Soon after, Long started meeting with people in the film effects business -- he even went to effects fair, Monsterpalooza -- to learn how to achieve a sculptural surface that realistically emulated human flesh with all its nuances: color, translucency, wrinkles, pores and hair.
Long has started working with a special effects fabricator for his first piece. He expects the new work to be hyperreal, but unlike many of the artists who have worked in this vein -- Ron Mueck, Evan Penny or Duane Hanson, for example -- Long is not looking to create a representation of a person. "I want the surface of human skin and abstraction's body. I've always thought of the human body as abstraction -- there is a way in which each body participates in an ideal of a body."

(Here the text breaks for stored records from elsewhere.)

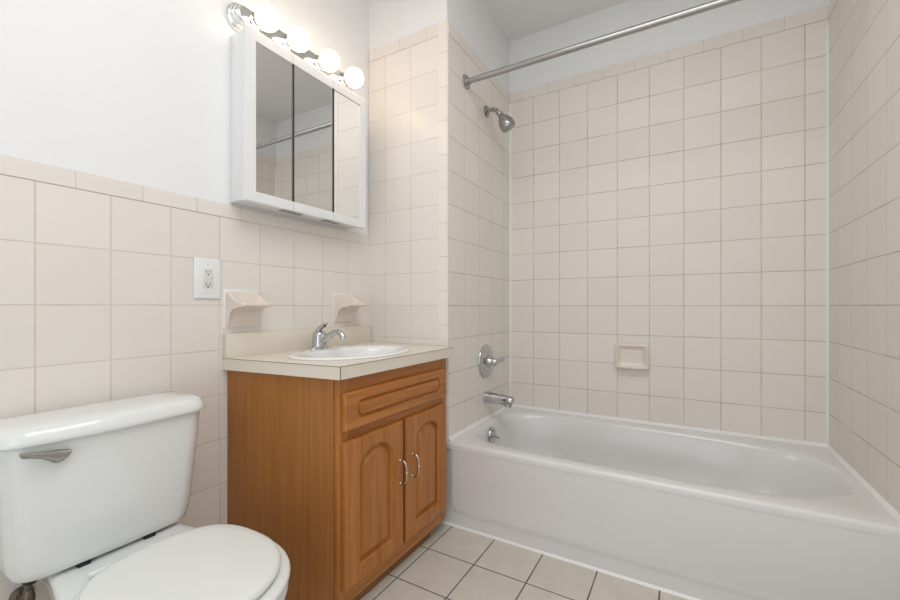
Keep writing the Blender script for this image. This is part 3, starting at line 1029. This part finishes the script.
# flush lever: rounded hub and a tapering arm towards the tank's side
bm = bmesh.new()
lx, lz = 0.196, 0.647
lathe(bm, (lx - 0.004, 0.343, lz - 0.004), (1, 0, 0), [(0, 0.014), (0.012, 0.014), (0.016, 0.011), (0.017, 0.003)], 20)
prof = [(0.283, 0.0045, 0.000), (0.286, 0.0065, 0.000), (0.300, 0.0070, 0.000), (0.315, 0.0085, -0.001), (0.330, 0.0125, -0.004), (0.341, 0.0155, -0.006), (0.350, 0.0130, -0.003), (0.360, 0.0075, 0.003), (0.364, 0.003, 0.005)]
rings = []
for y, h, dz in prof:
    # flat top, rounded belly below
    r_ = []
    for i in range(14):
        a = 2 * PI * i / 14
        r_.append((lx + 0.014 + 0.006 * math.cos(a), y, lz + 0.006 + (0.360 - y) * 0.19 + dz * 0.2 - h * 0.7 + h * math.sin(a) * 0.95))
    rings.append(r_)
loft(bm, rings, True, True, True)
obj('flush_lever', bm, m_chrome_dull, to, 60)


# bowl: rim outline = egg in front, straight deck behind
def plan(xb, xt, hw_back, hw, xm, n_=40):
    """half outline sampled from back to tip; returns the closed loop"""
    side = []
    for i in range(n_ + 1):
        s = i / n_
        x = xb + (xt - xb) * (1 - (1 - s) ** 1.6 if s > 0 else 0)
        if x >= xm:
            q = (x - xm) / (xt - xm)
            w = hw * math.sqrt(max(0, 1 - q ** 2.1))
        else:
            q = (xm - x) / (xm - xb)
            q = q * q * (3 - 2 * q)
            w = hw + (hw_back - hw) * q
        side.append((x, w))
    return side


def plan_loop(side, z):
    r = [(x, TYC + 0.010 - w, z) for x, w in side] + [(x, TYC + 0.010 + w, z) for x, w in reversed(side[:-1])]
    return r


DK = 0.362
bm = bmesh.new()
loft(bm, [plan_loop(plan(0.16, 0.52, 0.095, 0.105, 0.33), 0.001), plan_loop(plan(0.16, 0.52, 0.092, 0.10, 0.33), 0.05), plan_loop(plan(0.14, 0.53, 0.088, 0.100, 0.35), 0.12),
          plan_loop(plan(0.11, 0.575, 0.095, 0.125, 0.40), 0.20), plan_loop(plan(0.075, 0.64, 0.115, 0.165, 0.45), 0.28), plan_loop(plan(0.062, 0.672, 0.128, 0.180, 0.465), 0.325),
          plan_loop(plan(0.058, 0.678, 0.132, 0.184, 0.468), 0.347), plan_loop(plan(0.060, 0.676, 0.130, 0.182, 0.468), 0.356), plan_loop(plan(0.066, 0.670, 0.124, 0.176, 0.468), DK - 0.001), plan_loop(plan(0.08, 0.65, 0.11, 0.16, 0.468), DK)], True, True, True)
bowl = obj('bowl', bm, m_porcelain, to, 60)
bm = bmesh.new()
for yy, s in ((0.452, 0.010), (0.466, 0.012), (0.482, 0.009)):
    box(bm, 0.214, 0.2155, yy, yy + s, DK, DK + 0.0004)
    box(bm, 0.217, 0.2178, yy + 0.002, yy + s - 0.001, DK, DK + 0.0004)
obj('maker_mark', bm, m_mark, bowl)


def slab(side0, z0, z1, r=0.006, grow=0.0):
    def sh(d):
        xb, xt = side0[0][0], side0[-1][0]
        return [(xb + d + (x - xb) * (xt - xb - 2 * d) / (xt - xb), max(w - d, 0.0)) for x, w in side0]
    bm_ = bmesh.new()
    loft(bm_, [plan_loop(sh(r), z0), plan_loop(sh(r * 0.25), z0 + r * 0.3), plan_loop(sh(0), z0 + r), plan_loop(sh(0), z1 - r), plan_loop(sh(r * 0.3), z1 - r * 0.3), plan_loop(sh(r), z1 - 0.0005), plan_loop(sh(r * 3), z1)], True, True, True)
    return bm_


def egg(xb, xt, hw, xm, n_=44):
    """fully rounded egg, blunt at the hinge end"""
    side = []
    for i in range(n_ + 1):
        a = PI * i / n_
        x = (xb + xt) / 2 - (xt - xb) / 2 * math.cos(a)
        if x >= xm:
            q = (x - xm) / (xt - xm)
            w = hw * math.sqrt(max(0, 1 - q ** 2.1))
        else:
            q = (xm - x) / (xm - xb)
            w = hw * max(0, 1 - q ** 3.2) ** (1 / 2.4)
        side.append((x, w))
    return side


obj('seat', slab(egg(0.270, 0.682, 0.185, 0.475), DK + 0.004, DK + 0.024, 0.008), m_seat, to, 60)
obj('seat_lid', slab(egg(0.284, 0.660, 0.168, 0.472), DK + 0.0255, DK + 0.045, 0.009), m_seat, to, 60)
for s in (-1, 1):
    bm = bmesh.new()
    yc = TYC + s * 0.072
    box(bm, 0.246, 0.272, yc - 0.011, yc + 0.011, DK, DK + 0.024, 0.005, 3)
    tube(bm, [(0.268, yc - 0.026, DK + 0.022), (0.268, yc + 0.026, DK + 0.022)], 0.0075, 12)
    obj('hinge', bm, m_seat, to)
for s in (-1, 1):
    yc = TYC + s * 0.068 - 0.003
    obj('tank_pad', BX(0.150, 0.1695, yc - 0.012, yc + 0.012, DK - 0.001, DK + 0.0075), m_dark, to)
bm = bmesh.new()
lathe(bm, (0.105, TYC, DK), (0, 0, 1), [(0, 0.045), (0.0085, 0.045)], 24)
obj('tank_gasket', bm, m_dark, to)

# water supply under the tank
sy = 0.334
ws = thing('water_supply_valve', 'small metal water supply valve and hose under the toilet tank', 'valve', (0, sy, 0.275))
bm = bmesh.new()
lathe(bm, (0.001, sy, 0.275), (1, 0, 0), [(0, 0.020), (0.004, 0.020), (0.008, 0.010), (0.045, 0.009)], 20)
lathe(bm, (0.055, sy, 0.260), (0, 0, 1), [(0, 0.009), (0.012, 0.012), (0.030, 0.012), (0.036, 0.010), (0.048, 0.009)], 18)
obj('valve_body', bm, m_brass, ws)
obj('valve_knob', lathe(bmesh.new(), (0.064, sy, 0.278), (1, 0, 0), [(0, 0.007), (0.012, 0.005), (0.013, 0.010), (0.020, 0.010), (0.022, 0.008)], 16), m_green, ws)
obj('supply_hose', tube(bmesh.new(), smooth_path([(0.055, sy, 0.300), (0.058, sy - 0.002, 0.310), (0.066, sy - 0.001, 0.322), (0.070, sy, 0.334)], 5), 0.0065, 12), m_hose, ws)
obj('coupling_nut', lathe(bmesh.new(), (0.070, sy, 0.326), (0, 0, 1), [(0, 0.010), (0.006, 0.015), (0.026, 0.015), (0.035, 0.013)], 10), m_dark, ws)
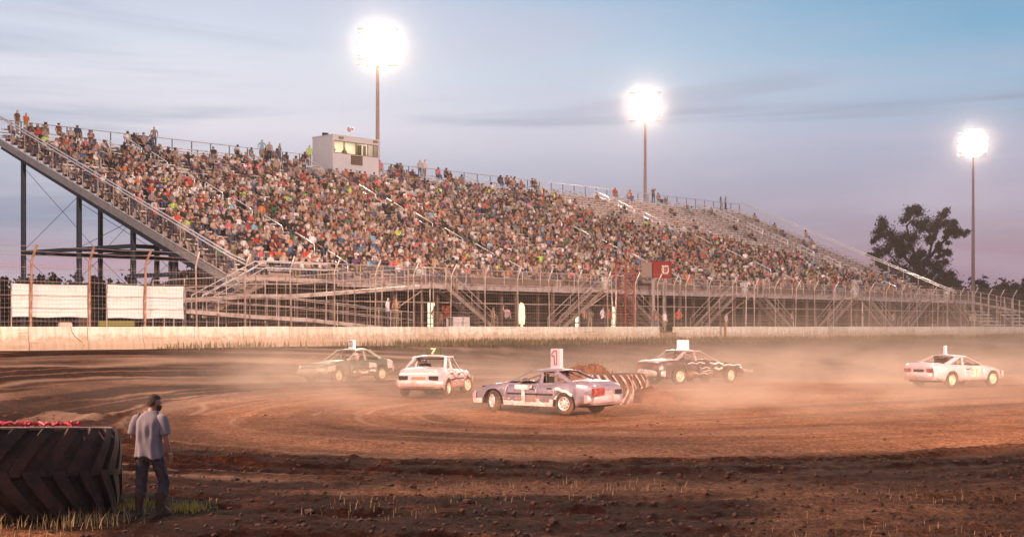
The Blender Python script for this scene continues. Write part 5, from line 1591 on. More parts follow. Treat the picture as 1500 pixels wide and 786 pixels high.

As removed as this new project is from "Catalin," Long continues to wrestle with object-oriented ontology. Although his cladding of sculptural form in trompe l'oeil human skin at first appears to be the opposite of object-oriented ontology -- as if he is anthropomorphizing his materials -- there is such an "otherness" to it that it displaces human identity. "As long as the sculpture isn't an abstract sculpture by virtue of it referring to some other material like bronze or wood or something like that, if its surface is throwing us back onto ourselves, and in a sense robbing us of our legitimacy, there's a way in which it's parodying us."
And so, Long's monster takes on a life of its own, defying its creator. "There's a strange aspect to objects that are ideas," Long said. "An object is almost covered by its idea. In fact that's the first thing that you have with an object is your idea of the object. What object-oriented ontology says is that as you try to connect with that object, it withdraws. The more you look at it, the further away it gets from your grasp."